Orazio, amico e compagno

La vita di una bella persona nel libro del Lucio Lombardo Radice

No, non si tratta del poeta latino, quello del Carpe diem, passato alla storia per la sua Ars Poetica.
Si tratta del correggese Orazio Bellentani, nato in quel di Budrio nel 1923 e morto improvvisamente il 25 maggio 1981.
Lui non è stato una personalità famosa, né ha compiuto gesta eroiche per passare alla storia.

 Ha “semplicemente” partecipato alla storia, contribuendo – con una vita onesta e retta e con una forte propensione al bene comune – a renderla migliore.
Questa la sua arte.
Non è stato il solo, naturalmente, a coltivarla.

Ecco perché parlare di Orazio Bellentani (“Belenta” per amici e compagni) significa occuparsi anche di una vicenda “collettiva” che riguarda tante altre persone come lui.

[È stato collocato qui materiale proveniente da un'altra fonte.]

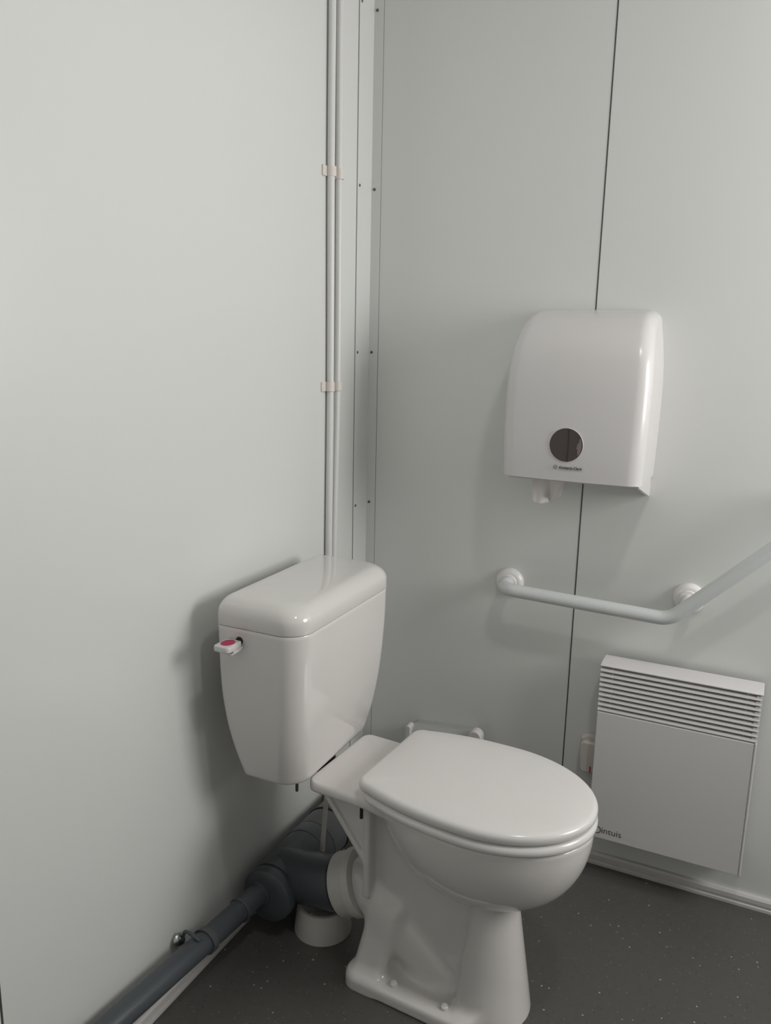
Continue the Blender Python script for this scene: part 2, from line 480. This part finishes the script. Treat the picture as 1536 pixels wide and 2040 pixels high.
def slab(outline, prof):
    """prof = [(z, inset)] from the bottom to the top"""
    out = []
    for z, i in prof:
        r = inset(outline, min(i, .018))
        if i > .018:
            k = 1-(i-.018)/.142; r = [(.290+(x-.290)*k, y*k) for x, y in r]
        out.append([(x, y, z) for x, y in r])
    return out
E0 = egg()
bm = bmesh.new()
pr = [(.4545, .020), (.4545, .006), (.4560, .002), (.4600, 0), (.4660, 0)]
for k in range(1, 7):
    a = math.pi/2*k/6; pr.append((.4660+.0100*math.sin(a), .0125*(1-math.cos(a))))
pr += [(.4775, .020), (.4790, .034), (.4805, .060), (.4812, .100)]
loft(bm, slab(E0, pr)); obj('seat_lid', to_pan(bm), 'seat', toilet, angle=60)
# seat ring
bm = bmesh.new(); so = egg(.0015, back=.092)
pr = [(.4335, .008), (.4345, .003), (.438, 0), (.444, 0), (.449, .002), (.4525, .007), (.4535, .014)]
rings = slab(so, pr+[(.4535, .05), (.449, .062), (.4365, .062), (.4335, .055)])
R_ = [[bm.verts.new(p) for p in r] for r in rings]; n_ = len(R_[0])
for a, b in zip(R_, R_[1:]+R_[:1]):
    for i in range(n_):
        bm.faces.new((a[i], a[(i+1) % n_], b[(i+1) % n_], b[i]))
bmesh.ops.recalc_face_normals(bm, faces=bm.faces[:])
obj('seat_ring', to_pan(bm), 'seat', toilet, angle=60)
# hinges under the lid's rear edge and the bolt that hangs below the deck
for s in (-1, 1):
    bm = bmesh.new(); lathe(bm, (.078, s*.075, .430), (0, 0, 1), [(0, .014), (.004, .014), (.006, .011), (.024, .011)], 24)
    lathe(bm, (.086, s*.075-.018, .447), (0, 1, 0), [(0, .007), (.036, .007)], 20)
    hg = obj('hinge', to_pan(bm), 'seat', toilet)
    bm = bmesh.new(); lathe(bm, (.068, s*.083, .366), (0, 0, 1), [(0, .0030), (.001, .0036), (.055, .0036)], 16)
    o = obj('hinge_bolt', to_pan(bm), 'bronze', hg); o['label'] = 'dark brown bolt end under the deck'
# floor bolt caps
for s in (-1, 1):
    for uu in (.155, .268):
        bm = bmesh.new(); lathe(bm, (uu, s*.088, .022), (0, s*.42, 1), [(0, .0085), (.012, .0080), (.0145, .0062), (.0155, .003), (.0157, 0)], 24)
        obj('bolt_cap', to_pan(bm), 'ceramic', toilet)

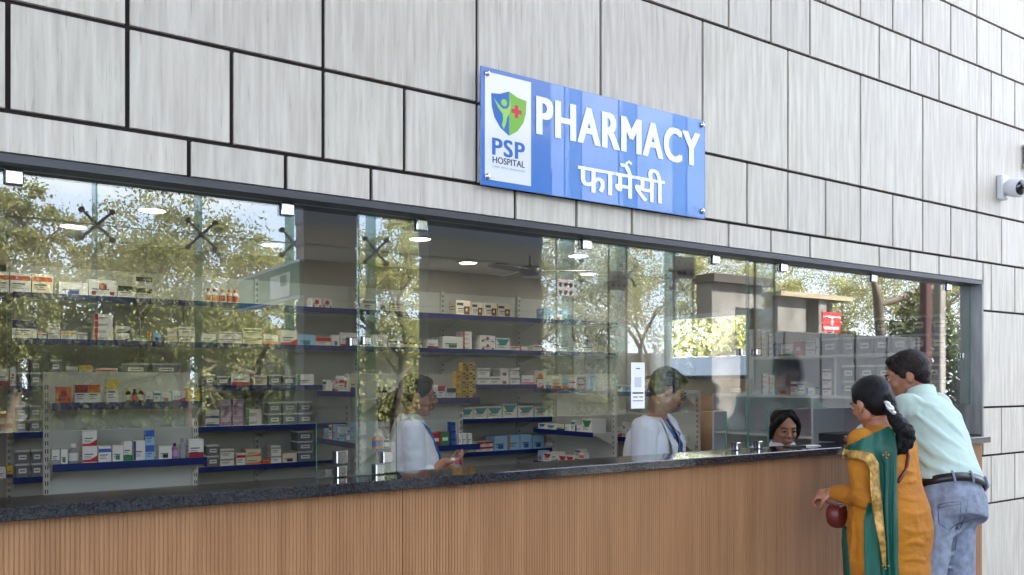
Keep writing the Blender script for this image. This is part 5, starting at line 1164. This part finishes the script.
def man_staff():
    P0 = at_d(662, 396, 4.7); e = empty('person', (P0.x, P0.y, 0), 0, 'man with moustache in white coat and blue lanyard looking down behind the glass', 'person')
    hd = az(-28); f = Frame(at_d(666.5, 391, 4.66), hd+V(0, 0, -.48), up0+hd*.48); N = at_d(655, 419, 4.76); bf = az(-62); R = bf.cross(up0)
    P = V(N.x, N.y, N.z-.50)-bf*.05
    J = dict(P=P, N=N, R=R, f=f, SL=N-R*.18-V(0, 0, .055), SR=N+R*.18-V(0, 0, .055))
    J['ER'] = J['SR']+V(-.01, -.01, -.27)-R*(-.02); J['WR'] = J['ER']+bf*.2+V(0, 0, -.06)-R*.08; J['HR'] = (bf-R*.4, V(0, 0, -1), .4)
    J['EL'] = J['SL']+V(.02, 0, -.27); J['WL'] = J['EL']+bf*.2+V(0, 0, -.06)+R*.1; J['HL'] = (bf+R*.4, V(0, 0, -1), .4)
    for s, g in (('L', -1), ('R', 1)): J['K'+s] = V(P.x, P.y, .47)+R*.1*g; J['A'+s] = J['K'+s]-V(0, 0, .38)
    _, R, fw, up = body(e, J, M_SKIN2, MALE, 1.0, .86)
    face_bits(e, f, 1.0); glasses(e, f, 1.0)
    b = MB()
    for c, r in (((0, -.018, .047), (.0805, .096, .086)), ((0, -.052, .010), (.073, .058, .062)), ((0, .045, .092), (.055, .044, .030))): b.ball(f(*c), r, M_HAIR, 20, 12, f.m)
    for s in (-1, 1): b.ball(f(s*.070, .016, .022), (.010, .022, .026), M_HAIR, 12, 8, f.m)
    finish(b.build('hair', e), .005, 2, ((.012, .004, 'L'),))
    b = MB(); b.tube([f(-.024, .088, -.046), f(0, .103, -.041), f(.024, .088, -.046)], [.003, .0055, .003], M_HAIR, 8); b.build('moustache', e)
    MS = mat('beige_shirt', (196, 178, 150), .8, bump=.2, bscale=10)
    b = MB(); torso(b, P, N, R, [(-.1, .172, .128, 0), (.2, .160, .124, 0), (.55, .166, .126, .004), (.8, .170, .112, 0), (.92, .13, .085, 0), (1.0, .062, .058, 0)], MS)
    for s in 'LR': sleeve(b, [J['S'+s], J['S'+s].lerp(J['E'+s], .6), J['E'+s], J['E'+s].lerp(J['W'+s], .15)], [.055, .05, .047, .045], MS)
    finish(b.build('shirt', e), .007, 4, ((.07, .01, 'L'),))
    # open coat: torso shell cut away at the front
    b = MB(); n = 26
    def coat_ring(t, rx, ry, gap):
        c = P+up*(t*(N-P).length); out = []
        for k in range(n):
            a = math.radians(90+gap)+math.radians(360-2*gap)*k/(n-1); ca, sa = math.cos(a), math.sin(a)
            out.append(c+R*rx*math.copysign(abs(ca)**.87, ca)+fw*ry*math.copysign(abs(sa)**.87, sa))
        return out
    rs = [coat_ring(*q) for q in ((-.7, .23, .17, 26), (-.2, .215, .160, 24), (.1, .20, .152, 22), (.4, .19, .148, 20), (.65, .198, .146, 20), (.82, .200, .132, 22), (.91, .165, .105, 26), (.975, .095, .078, 34), (1.03, .070, .066, 40))]
    vs = [v for r in rs for v in r]; b.add(vs, [(i*n+k, i*n+k+1, (i+1)*n+k+1, (i+1)*n+k) for i in range(len(rs)-1) for k in range(n-1)], M_COAT, True)
    co = b.build('coat', e); m_ = co.modifiers.new('thick', 'SOLIDIFY'); m_.thickness = .006; m_.offset = 0
    for s in 'LR':
        b = MB(); S, E_ = J['S'+s], J['E'+s]; sleeve(b, [S+up*.005, S.lerp(E_, .45), S.lerp(E_, .88)], [.078, .070, .066], M_COAT); finish(b.build('coat_sleeve', co), .007, 4, ((.06, .014, 'L'),))
    for g in (-1, 1):      # lapels
        b = MB(); c = N; pts = [c+R*g*.055+up*.02+fw*.05, c+R*g*.10-up*.03+fw*.10, c+R*g*.115-up*.12+fw*.152, c+R*g*.05-up*.26+fw*.172, c+R*g*.045-up*.12+fw*.160, c+R*g*.04-up*.02+fw*.085]
        b.add(pts, [(0, 1, 5), (1, 2, 4, 5), (2, 3, 4)], M_COAT); o = b.build('lapel', co); m_ = o.modifiers.new('t', 'SOLIDIFY'); m_.thickness = .007
    for g in (-1, 1):
        b = MB(); pts = [N+R*g*.045+up*.01+fw*.055, N+R*g*.055-up*.07+fw*.135, N+R*g*.035-up*.2+fw*.165, N+R*g*.008-up*.34+fw*.172]
        vs = []
        for p in pts: vs += [p-R*.014, p+R*.014]
        b.add(vs, [(2*i, 2*i+1, 2*i+3, 2*i+2) for i in range(3)], mat('lanyard_blue', (30, 90, 170), .5)); o = b.build('lanyard', e); m_ = o.modifiers.new('t', 'SOLIDIFY'); m_.thickness = .003; m_.offset = 0
    b = MB(); MC = mat('khaki_trousers', (110, 100, 90), .8); legs_cloth(b, J, R, up, MC); finish(b.build('trousers', e), .01, 3); shoes(e, J, mat('black_shoe', (26, 26, 28), .4), fw)
worldify(man_staff)
def seated_woman():
    P0 = at_d(784, 430, 4.85); e = empty('person', (P0.x, P0.y, 0), 0, 'seated woman in white coat with parted black hair looking down behind the counter', 'person')
    hd = az(236); f = Frame(at_d(784.5, 428.5, 4.85), hd+V(0, 0, -.26), up0+hd*.26); N = P0+V(0, 0, -.098)-hd*.015; R = hd.cross(up0); P = N-V(0, 0, .46)-hd*.04
    J = dict(P=P, N=N, R=R, f=f, SL=N-R*.155-V(0, 0, .05), SR=N+R*.155-V(0, 0, .05))
    for s, g in (('L', -1), ('R', 1)):
        J['E'+s] = J['S'+s]+V(0, 0, -.22)+hd*.06; J['W'+s] = V(*(J['E'+s]+hd*.10-R*g*.06).xy, .80); J['H'+s] = (hd-R*g*.3, V(0, 0, -1), .3)
        J['K'+s] = V(P.x, P.y, .47)+R*.1*g+hd*.10; J['A'+s] = V(*(J['K'+s]-hd*.05).xy, .09)
    J['foot'] = hd
    _, R, fw, up = body(e, J, M_SKIN3, FEM, .92, .84)
    face_bits(e, f, .92, lip=M_LIP2, closed=True); k = .92
    b = MB()
    for c, r in (((0, -.022, .046), (.083, .094, .087)), ((0, -.052, -.02), (.078, .060, .08))): b.ball(f(*[v*k for v in c]), [v*k for v in r], M_HAIR, 22, 14, f.m)
    for s in (-1, 1):
        b.tube([f(s*.006*k, .052*k, .112*k), f(s*.045*k, .058*k, .080*k), f(s*.072*k, .034*k, .030*k), f(s*.082*k, .004*k, -.03*k), f(s*.080*k, -.01*k, -.07*k)], [.012, .020, .019, .016, .010], M_HAIR, 10)
    finish(b.build('hair', e), .005, 2)
    b = MB(); torso(b, P, N, R, [(-.3, .19, .15, 0), (-.1, .185, .14, 0), (.2, .160, .122, 0), (.5, .158, .128, .008), (.75, .165, .112, .0), (.89, .140, .088, -.004), (.97, .075, .062, 0)], M_COAT)
    for s in 'LR': sleeve(b, [J['S'+s], J['S'+s].lerp(J['E'+s], .5), J['E'+s], J['E'+s].lerp(J['W'+s], .9)], [.062, .058, .05, .04], M_COAT)
    co = finish(b.build('coat', e), .007, 5, ((.07, .012, 'L'),))
    b = MB(); b.loft([ell(N-up*.035, R, fw, .10, .088), ell(N+up*.03-fw*.012, R, fw, .064, .060), ell(N+up*.028-fw*.012, R, fw, .056, .052), ell(N-up*.02, R, fw, .07, .06)], M_COAT, caps=False); b.build('collar', co)
    b = MB(); legs_cloth(b, J, R, up, mat('khaki_trousers', (110, 100, 90), .8)); finish(b.build('trousers', e), .01, 3); shoes(e, J, mat('black_shoe', (26, 26, 28), .4), hd)
    # her chair
    c = empty('office_chair', (P.x-hd.x*.03, P.y-hd.y*.03, 0), math.atan2(hd.y, hd.x)-math.pi/2, 'black office chair under the seated woman', 'chair'); MBK = mat('black_plastic', (28, 28, 30), .5)
    zs_ = P.z-.155
    b = MB(); b.cbox(-.23, .23, -.2, .25, zs_-.07, zs_, MBK, .03); b.build('seat', c)
    b = MB(); b.cbox(-.21, .21, -.30, -.25, zs_+.12, zs_+.5, MBK, .02); b.tube([(0, -.18, zs_-.05), (0, -.30, zs_-.02), (0, -.29, zs_+.3)], .02, MBK, 8); b.build('backrest', c)
    b = MB(); b.cyl((0, 0, .1), (0, 0, zs_-.06), .028, M_SATIN)
    for i in range(5): a = i*1.2566; b.tube([(0, 0, .1), (.28*math.cos(a), .28*math.sin(a), .07)], [.025, .018], MBK, 8); b.ball((.28*math.cos(a), .28*math.sin(a), .03), .03, MBK)
    b.build('base', c)
worldify(seated_woman)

“Orazio Bellentani nel ricordo dei famigliari e di amici, colleghi, compagni” è un piccolo libro realizzato dal centro culturale Lucio Lombardo Radice, presentato recentemente alla libreria Ligabue.

Si toccano i vari tratti della vita di Orazio: le relazioni, gli affetti famigliari, l’influenza che ebbero su di lui i genitori, antifascisti dalla grande integrità.
Il solido rapporto con la sorella Odelia e con i nipoti Lorella e Vanni.
Poi il lavoro: dalla Recordati, al negozio di accessori per auto, alla Confesercenti, prima come dirigente politico e poi come funzionario.

La dimensione politica ha avuto un posto di rilievo nella vita di Belenta, dalla partecipazione alla Resistenza, alla costituzione del Fronte della Gioventù, alla lunga e assidua militanza nel PCI.

Nel libro ci sono le sue passioni: la bicicletta, i viaggi, la lettura.
Ma la prima è la politica, che segna il lavoro e la vita.

Dalla Recordati, Orazio venne licenziato per motivi politici, poi il suo piccolo negozio diventò una mini-sezione di partito e, ancora, nel suo impiego alla Confesercenti lavoro e militanza sempre si mescolarono. Una politica pacata, riflessiva, dialogante.

Era il suo stile: quello di una persona buona e onesta, ma con la schiena diritta, gentile nei modi e nel linguaggio, simpatico e ironico.

Forte idealità, ma anche senso “popolare” della concretezza. Saggezza e propensione a impegnarsi per il “bene comune”.
Doti che spendeva non solo nella politica, ma anche nel volontariato (AVIS) e nel lavoro.
Era curioso, credeva nella cultura, strumento fondamentale di progresso personale, civile e “di classe”.

Alle riunioni di partito Belenta interveniva assiduamente, con considerazioni personali, mai scontate o banali, grazie anche alle sue letture.
Rispettava le opinioni degli altri.
Un pregio non comune, che, assieme alla capacità di “legare”, gli consentiva di trovarsi in sintonia con persone appartenenti a generazioni diverse.

 Ciò che è successo a me, che quando l’ho conosciuto avevo trent’anni meno di lui.

Queste caratteristiche di Bellentani emergono da tutte le testimonianze riportate nel libro, rese da persone senza grandi titoli da esibire.
Come lui, come Belenta.

Come lui, appartengono a una storia collettiva, ma non costituiscono lo sfondo di una massa confusa e indistinta.
Nel libro emerge, insomma, una sorta di auto-rappresentazione spontanea, sincera, di un gruppo di compagni e compagne – in parte coetanei, in parte in continuità generazionale – che hanno condiviso con Orazio quel nobile approccio alla militanza politica.

Negli anni successivi sono state spese montagne di parole -a proposito e a sproposito- su quanto e cosa, di quell’approccio, andasse cambiato o abbandonato.
Certo, guardando oggi lo stato della politica e dei partiti, è difficile sfuggire al dubbio che, passo dopo passo, assieme all’acqua sporca si sia buttato anche il bambino.